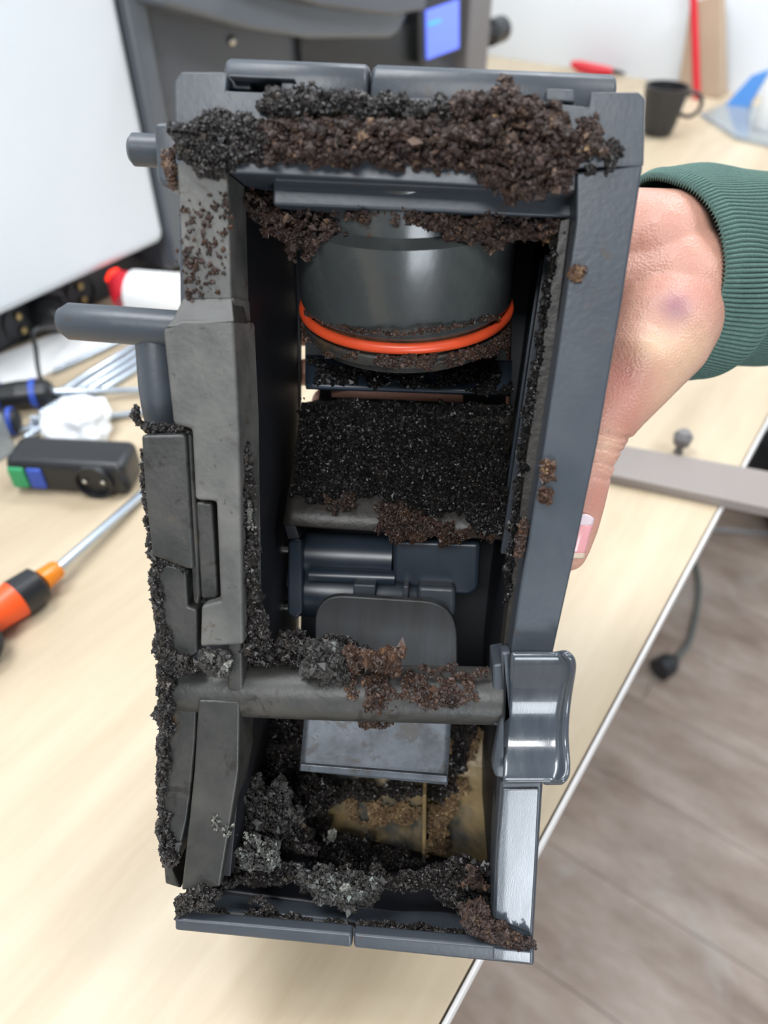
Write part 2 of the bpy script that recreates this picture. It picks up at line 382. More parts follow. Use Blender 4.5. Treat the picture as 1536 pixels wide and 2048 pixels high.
def mprism(name, pts, y0, y1, m, bevel=.003, order=True):
    a = [onfront(x, y, y0) for x, y in pts]; b = [Vector((p.x, y1, p.z)) for p in a]
    vs, fs = prism_vf(a, b); return mesh(name, vs, fs, m, cm, bevel=bevel)
xl = onfront(355, 540).x; xr = onfront(962, 130).x
xs = onfront(300, 300).x
mbox('side_housing', -.45, xs, 0, .46, .06, .62, 'white', .012)
mbox('front_panel', xs+.002, xr-.012, .012, .45, .02, .62, 'char', .006)
xb = onfront(325, 200, .0).x
mbox('front_pillar', xs+.003, xb, -.004, .03, .03, .615, 'charlit', .004)
xt = onfront(925, 60).x
mbox('trim_strip', xt, xr, -.012, .44, .03, .615, 'trim', .004)
# canopy over the dispensing bay and the dark bay
mprism('dispensing_bay', [(600, 76), (850, 40), (850, 320), (620, 320)], .004, .03, 'black')
mprism('canopy', [(325, -60), (850, -60), (800, 66), (780, 78), (620, 80), (500, 62), (328, 14)], -.04, .03, 'charlit', .006)
mprism('canopy_lip', [(480, -40), (860, -60), (852, 20), (790, 32), (640, 14)], -.06, -.035, 'char', .004)
mprism('control_panel', [(838, -60), (930, -80), (928, 100), (840, 128)], -.01, .03, 'black', .003)
sc = mprism('screen', [(853, 22), (918, -1), (918, 96), (855, 119)], -.0125, -.009, 'screen', 0)
m2 = [onfront(x, y, -.0132) for x, y in [(857, 46), (882, 38), (882, 44), (857, 53)]]
vs, fs = prism_vf(m2, [Vector((p.x, -.0124, p.z)) for p in m2]); mk = mesh('screen_mark', [v for v in vs], fs, 'screentext', cm)
kc = onfront(985, 64, .0)
vs, fs = lathe_vf(Vector((xr-.002, .0, kc.z)), Vector((onfront(1003, 64, 0).x, .0, kc.z)), [(0, .012), (.3, .012), (.36, .019), (.95, .019), (1, .016)], 28)
mesh('knob', vs, fs, 'black', cm, smooth=True).modifiers.new('e', 'EDGE_SPLIT')
sp = onfront(465, 82, .01)
vs, fs = lathe_vf(Vector((sp.x, .0125, sp.z)), Vector((sp.x, .008, sp.z)), [(0, .005), (.7, .005), (1, .003)], 20)
mesh('screw', vs, fs, 'screw', cm, smooth=True)
mbox('foot', -.43, -.40, .05, .10, 0, .06, 'black'); mbox('foot', xs-.06, xs-.03, .12, .17, 0, .06, 'black'); mbox('foot', xr-.08, xr-.05, .03, .08, 0, .02, 'black'); mbox('foot', xr-.08, xr-.05, .38, .43, 0, .02, 'black')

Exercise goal
Reproduce the listing word for word and omit its pictures.

Answer for the task
Write part 2 of the bpy script that recreates this picture. It picks up at line 382. More parts follow. Use Blender 4.5. Treat the picture as 1536 pixels wide and 2048 pixels high.
def mprism(name, pts, y0, y1, m, bevel=.003, order=True):
    a = [onfront(x, y, y0) for x, y in pts]; b = [Vector((p.x, y1, p.z)) for p in a]
    vs, fs = prism_vf(a, b); return mesh(name, vs, fs, m, cm, bevel=bevel)
xl = onfront(355, 540).x; xr = onfront(962, 130).x
xs = onfront(300, 300).x
mbox('side_housing', -.45, xs, 0, .46, .06, .62, 'white', .012)
mbox('front_panel', xs+.002, xr-.012, .012, .45, .02, .62, 'char', .006)
xb = onfront(325, 200, .0).x
mbox('front_pillar', xs+.003, xb, -.004, .03, .03, .615, 'charlit', .004)
xt = onfront(925, 60).x
mbox('trim_strip', xt, xr, -.012, .44, .03, .615, 'trim', .004)
# canopy over the dispensing bay and the dark bay
mprism('dispensing_bay', [(600, 76), (850, 40), (850, 320), (620, 320)], .004, .03, 'black')
mprism('canopy', [(325, -60), (850, -60), (800, 66), (780, 78), (620, 80), (500, 62), (328, 14)], -.04, .03, 'charlit', .006)
mprism('canopy_lip', [(480, -40), (860, -60), (852, 20), (790, 32), (640, 14)], -.06, -.035, 'char', .004)
mprism('control_panel', [(838, -60), (930, -80), (928, 100), (840, 128)], -.01, .03, 'black', .003)
sc = mprism('screen', [(853, 22), (918, -1), (918, 96), (855, 119)], -.0125, -.009, 'screen', 0)
m2 = [onfront(x, y, -.0132) for x, y in [(857, 46), (882, 38), (882, 44), (857, 53)]]
vs, fs = prism_vf(m2, [Vector((p.x, -.0124, p.z)) for p in m2]); mk = mesh('screen_mark', [v for v in vs], fs, 'screentext', cm)
kc = onfront(985, 64, .0)
vs, fs = lathe_vf(Vector((xr-.002, .0, kc.z)), Vector((onfront(1003, 64, 0).x, .0, kc.z)), [(0, .012), (.3, .012), (.36, .019), (.95, .019), (1, .016)], 28)
mesh('knob', vs, fs, 'black', cm, smooth=True).modifiers.new('e', 'EDGE_SPLIT')
sp = onfront(465, 82, .01)
vs, fs = lathe_vf(Vector((sp.x, .0125, sp.z)), Vector((sp.x, .008, sp.z)), [(0, .005), (.7, .005), (1, .003)], 20)
mesh('screw', vs, fs, 'screw', cm, smooth=True)
mbox('foot', -.43, -.40, .05, .10, 0, .06, 'black'); mbox('foot', xs-.06, xs-.03, .12, .17, 0, .06, 'black'); mbox('foot', xr-.08, xr-.05, .03, .08, 0, .02, 'black'); mbox('foot', xr-.08, xr-.05, .38, .43, 0, .02, 'black')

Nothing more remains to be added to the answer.